I want to say a big thank you to my old C25K comrade Doug (Batman) for his refreshing comment. I wish you well my friend, and I hope that you're feeling fitter and better than you were. I thought I'd published the post when I received it, and it was only today, when I came to write this post, that I realised it hadn't made the leap to cyberspace. As for what you had to say, Doug, you were right on the money, and I'm really grateful that you took the time and effort to aim your boot at my rear. I needed it badly.

Not that you were my only motivation to get back on here and stay true to the promise that I made myself when this whole thing began. I now have two children (both girls), the latest of which was born on April 21st. Having a new baby around the place, looking so small and terribly fragile, just underscored for me the fact that I am very responsible for those two little lives and that I need to ensure that I hang around for as long as I can to take care of them. Of course, being something of a pragmatist, I have to acknowledge my own finitude, so I spent most of yesterday afternoon trying to arrange life insurance (I've been holding off until I'd spent a whole year smoke-free). The depressing news is that, as far as insurance companies are concerned, I am not a very good bet for living another 20 years. The primary reason being that, since I completed C25K, I have ballooned to 283lbs (128.5KG), and get out of breath heaving myself upstairs to bed at night. It has brought me down to earth with something of a bump.

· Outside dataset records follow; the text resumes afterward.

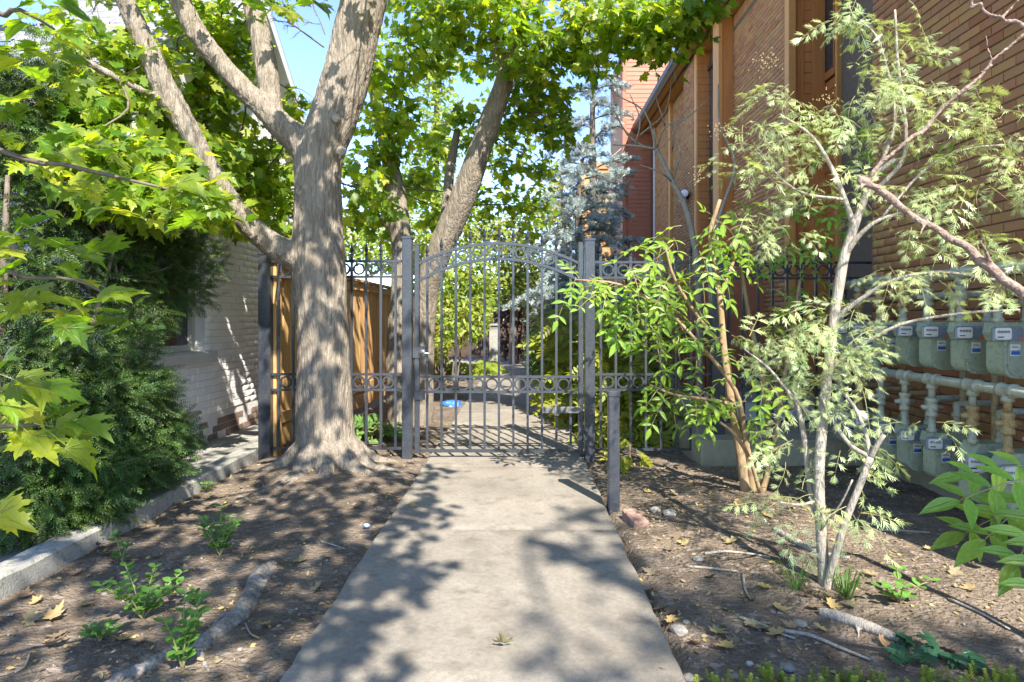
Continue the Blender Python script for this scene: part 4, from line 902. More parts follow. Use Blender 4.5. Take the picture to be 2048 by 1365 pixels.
# dead twigs hanging in the gap of sky
m = MB(); rr = random.Random(5)
def dead_twig(m, p, d, L_, r, depth=0):
    q = p + d*L_; k = p.lerp(q, .5) + Vector((rr.gauss(0, .03), rr.gauss(0, .03), rr.gauss(0, .03)))*L_*3; m.tube([p, k, q], [r, r*.8, r*.55], 4, 2)
    if depth < 3:
        for _ in range(3): dead_twig(m, p.lerp(q, rr.uniform(.35, 1)), (d + Vector((rr.gauss(0, .6), rr.gauss(0, .4), rr.gauss(0, .5)))).normalized(), L_*rr.uniform(.4, .65), r*.6, depth+1)
dead_twig(m, px(648, 95, TY-.1), Vector((-.8, -.1, .55)).normalized(), .36, .008); dead_twig(m, px(650, 70, TY-.1), Vector((-.3, -.1, .7)).normalized(), .22, .006)
dead_twig(m, px(270, 10, TY-.6), Vector((-.9, 0, .1)).normalized(), .3, .007); dead_twig(m, px(300, 120, TY-.58), Vector((-.7, -.1, -.3)).normalized(), .35, .007)
o = place('twigs', m.mesh('twigs', M_twig), maple); o['kind'] = 'stuff'

# --- second maple behind the gate, two leaning stems
maple2 = thing('maple_tree', 'two-stemmed maple leaning right just behind the gate', 'tree', (-1.5, 8.0, 0))
s1 = limb([(818, 885, 8.0, 110), (808, 840, 8.0, 80), (798, 780, 8.0, 62), (795, 700, 8.0, 52), (800, 600, 8.0, 46), (804, 520, 8.0, 46), (798, 440, 8.0, 50), (790, 380, 8.05, 46), (775, 300, 8.1, 36), (750, 180, 8.2, 28), (735, 60, 8.3, 22)])
s2 = limb([(826, 880, 7.95, 90), (836, 830, 7.9, 70), (842, 740, 7.85, 60), (846, 640, 7.8, 58), (858, 560, 7.7, 58), (884, 490, 7.6, 60), (918, 415, 7.5, 60), (946, 340, 7.4, 56), (974, 260, 7.3, 52), (1004, 180, 7.2, 46), (1018, 140, 7.2, 44), (1034, 80, 7.1, 30), (1060, -40, 7.0, 24), (1080, -160, 6.9, 16)])
s3 = limb([(1010, 165, 7.2, 36), (998, 110, 7.25, 34), (990, 40, 7.3, 28), (985, -80, 7.3, 20)]); s4 = limb([(890, 480, 7.6, 30), (893, 420, 7.75, 26), (900, 340, 7.9, 22), (915, 260, 8.1, 18)])
s5 = limb([(795, 470, 8.0, 30), (772, 430, 8.1, 26), (765, 370, 8.2, 22), (745, 300, 8.3, 18)]); s6 = limb([(1015, 150, 7.2, 22), (1080, 90, 6.9, 18), (1170, 50, 6.6, 13), (1270, 30, 6.4, 10)])
wood(maple2, 'trunk', [thin(t, .86) for t in (s1, s2, s3, s4, s5, s6)], M_bark, 0.02, 0.006, 12, 24)
MB2 = [pblob(*a) for a in (
    (745, 130, 7.6, 55, 100, .7, 230), (790, 240, 8.0, 75, 75, .8, 260), (740, 330, 7.8, 50, 70, .6, 170), (830, 110, 7.4, 60, 70, .8, 190), (860, 30, 7.0, 90, 40, .8, 260), (980, 30, 6.8, 90, 40, .7, 280), (935, 110, 7.6, 45, 40, .6, 100),
    (950, 240, 8.2, 45, 60, .6, 120), (1070, 110, 6.9, 70, 60, .7, 260), (1090, 200, 7.3, 55, 55, .6, 190), (1150, 60, 6.6, 70, 60, .6, 230), (1250, 50, 6.4, 80, 48, .6, 260), (1350, 50, 6.2, 70, 44, .5, 230), (1400, 30, 6.1, 50, 30, .4, 110), (1310, 100, 6.3, 50, 30, .4, 90),
    (1040, 240, 7.8, 50, 45, .6, 120), (1110, 270, 7.4, 34, 38, .4, 75), (1020, 330, 8.6, 60, 50, .6, 140), (870, 300, 8.8, 50, 55, .6, 120), (830, 380, 9.0, 50, 50, .6, 120), (960, 400, 9.2, 60, 50, .6, 130), (1050, 420, 9.0, 45, 50, .5, 95), (750, 430, 8.4, 40, 50, .5, 90),
    (880, 430, 9.4, 40, 40, .5, 60), (780, 480, 8.8, 40, 30, .4, 50), (1190, 130, 6.7, 40, 30, .4, 60), (1000, -80, 6.8, 380, 60, .9, 200), (1080, 340, 8.2, 24, 34, .4, 45))]
branchlets(maple2, MB2, [p for s in (s1, s2, s3, s4, s5, s6) for p in s[0][4:]] + s6[0])
MB2 = [(c, r, int(n*1.4)) for c, r, n in MB2]
Mx, Sz = maple_leaves(MB2, 0.08, 0.125)
pieces_mix(maple2, 'leaf', MAPLE_VS, Mx, Sz, M_leaf, 300, 'crown', False)

# --- maple behind the viewer: its crown throws the dappled shade, its low boughs hang into the picture
maple3 = thing('maple_tree', 'maple rooted out of view whose low boughs hang in at the left edge', 'tree', (-3.6, -0.9, 0))
tr3 = ([Vector((-3.6, -.9, -.1)), Vector((-3.6, -.9, .4)), Vector((-3.5, -.9, 1.5)), Vector((-3.3, -1.0, 3.0)), Vector((-2.6, -1.2, 4.4)), Vector((-1.2, -1.4, 5.2)), Vector((0.3, -1.4, 5.6))], [.30, .22, .18, .16, .13, .09, .05])
lb = [([Vector((-3.5, -.9, 1.5)), Vector((-3.1, 0.3, 2.0)), px(-140, 420, 1.9), px(20, 545, 1.95), px(150, 560, 2.0), px(230, 600, 2.05)], [.06, .035, .012, .007, .005, .003]),
      ([Vector((-3.5, -.9, 1.3)), Vector((-2.8, .2, 1.3)), px(-220, 800, 1.5), px(-30, 850, 1.5), px(80, 850, 1.52)], [.05, .03, .010, .006, .003]),
      ([Vector((-3.3, -1.0, 3.0)), Vector((-2.8, .6, 3.2)), px(-160, -60, 2.1), px(40, 20, 2.15), px(110, 60, 2.2)], [.05, .03, .012, .007, .003]),
      ([Vector((-3.3, -.9, 2.4)), Vector((-2.9, .7, 2.4)), px(-60, 280, 2.5), px(130, 330, 2.55), px(300, 370, 2.6), px(430, 400, 2.65)], [.05, .03, .012, .009, .006, .003]),
      ([Vector((-2.6, -1.2, 4.4)), Vector((-1.6, .9, 3.4)), px(470, -90, 2.3), px(540, -20, 2.35), px(620, -10, 2.4)], [.05, .03, .012, .007, .003])]
wood(maple3, 'trunk', [tr3], M_bark, 0.04, 0.008, 10)
m = MB()
for p, r in lb: m.tube(p, r, 6, 4)
place('bough', m.mesh('bough', M_twig, True), maple3)
near = []      # hand-placed hanging leaves: x, y, Y, length, tip direction (screen), face tilt
def hang(spots, Y, s0, s1):
    sp2 = list(spots) + [(x + random.uniform(-34, 34), y + random.uniform(-26, 26), tx + random.uniform(-.5, .5), ty + random.uniform(-.4, .4)) for x, y, tx, ty in spots if random.random() < .75]
    for (x, y, tx, ty) in sp2:
        p = px(x, y, Y + random.uniform(-.14, .2)); tip = Vector((tx, random.uniform(-.45, .1), ty)); nrm = Vector((random.uniform(-.55, .55), random.uniform(-.65, .15), random.uniform(.5, 1)))
        near.append((p, nrm, tip, random.uniform(s0*.72, s1*.92)))
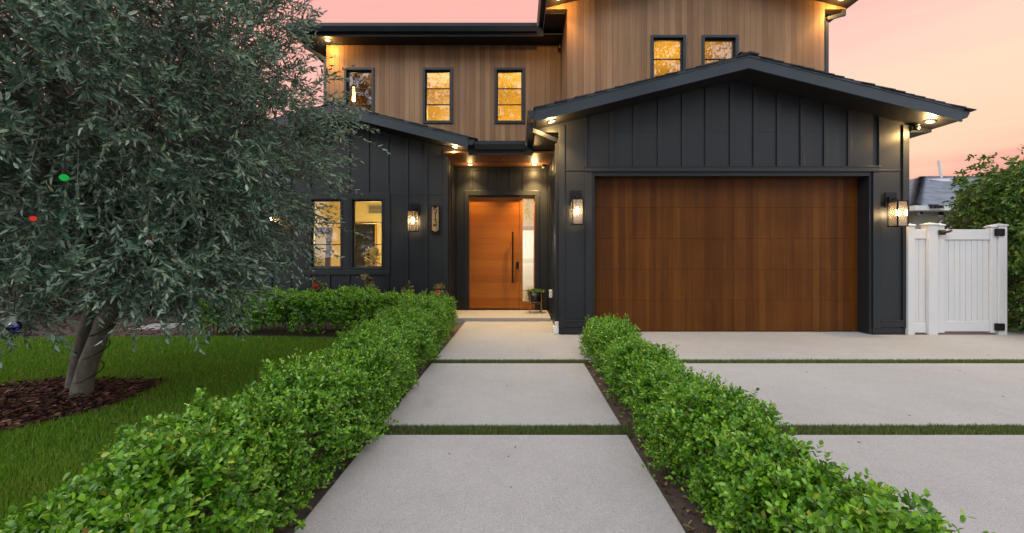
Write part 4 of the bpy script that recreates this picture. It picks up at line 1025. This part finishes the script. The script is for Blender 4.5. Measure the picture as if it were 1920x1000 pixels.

When I first started C25K I think I was around 252lbs and got down to the 230s by the time I finished it. The fact is that, at this weight, C25K isn't an option. If you need any further proof of this let me just advise you that, in a straight line, my three year-old daughter can outrun me and frequently leaves me in a breathless heap after just a few seconds. Some serious preparation is required before I think of doing C25K again. As far as nutrition is concerned I'm trying to treat my intake as if I'm training rather than dieting; thus, what do I need in order to complete the tasks I assign myself on a daily basis, minus roughly 500 calories. I am aiming to restrict, if not eradicate completely, my consumption of wheat and dairy. My training at the moment consists of a daily walk of 2.67 miles which, today (the first day of my new regimen), took me just over 47 minutes. I really need to gradually build a base of aerobic and musculo-skeletal fitness whilst losing some of the flab. As my fitness increases I will first increase the intensity and then increase the distance of the walks. I also hope to include some cycling as things progress. I will consider starting C25K again when I reach 240lbs.

This is my plan. I appreciate now that action is required rather than talk. Nonetheless, I am hoping to update the blog at least a couple of times each week, and certainly on weigh-in days (which will be alternate Mondays beginning on June 14th). No more excuses.